Часть первая, патетическая.

 

Не часто к нам слетает вдохновенье…

Дельвиг А. А.

 

– А почему же, уважаемый Антон Антонович?

 

Не стоит, наверное, фантазировать на тему – а было ли вдохновенным создание того или иного произведения? – после кончины его создателя. Можно, конечно,  что-то предполагать, но истина от нас сокрыта навсегда.

Интереснее проанализировать то, что можно узнать сейчас.

Я беседовала с разными людьми, задавая им один и тот же вопрос: можно ли специально вызвать состояние вдохновения? Можно ли создавать произведения искусства без этого состояния?

Так или иначе жизнь моих собеседников связана с творчеством. Все они без исключения ответили, что вдохновение приходит неожиданно, оно не живет постоянно с ними. Как ни странно, для многих из них вдохновение даже не играет решающей роли в создании произведений. Если еще более точно, оно дает им толчок и прилив сил к генерированию новой идеи, но само произведение – плод сознательного, продуманного и упорного труда. Я уже писала ранее, что процесс творческого, вдохновенного созидания порой может быть очень мучительным, он отнимает много сил. Чем воздастся? Радость создания нового может принести удовлетворение, но не всегда эту радость разделят другие люди, порой неспособные понять достоинств созданного. Не открою новой истины, если скажу, что оценка человеческого сообщества, как правило, не объективна и не своевременна…

 

Считается, что вдохновение – кратковременное явление, как влюбленность, которая внезапно появляется и быстро проходит. Так же и вдохновение – посетило и растворилось бесследно, и осталось чувство сладкого страха: вернется ли когда-нибудь еще?

Что может стать источником вдохновения? Как можем мы привлечь эту пугливую птицу?

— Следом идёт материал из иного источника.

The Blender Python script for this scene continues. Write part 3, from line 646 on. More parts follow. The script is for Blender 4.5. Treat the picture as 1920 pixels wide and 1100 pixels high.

– Постановка цели и работа над ее достижением.

Прохладно

– Созерцание и медитация.

Теплее

– Общение с учителями и единомышленниками, с любимыми.

Горячо

– Божий промысел?

 

Слово «душа» в разных европейских языках имеет разную этимологию:

soul (англ.), seele (нем.), sielu (финн.), siela (лит.), еще более ранние – sáwol, sáwel (староангл.), seola (старосакс.),  т.е. германская группа или слова, заимствованные из нее, означающее «сердце»;

и anima (ит.), el alma (исп.), alma (пор.),  âme (фр.), происходящие от латинского слова anima – «дыхание», «воздух». Следы происхождения германской группы теряются где-то в средневековье, латинская группа имеет более древние истоки.

Слово «дух» в европейских языках образовано от  латинского spiritus – «вдох», «дыхание». От него, в свою очередь, происходят: английское, немецкое и французское – inspiration, итальянское – inspirazione, испанское – inspiración.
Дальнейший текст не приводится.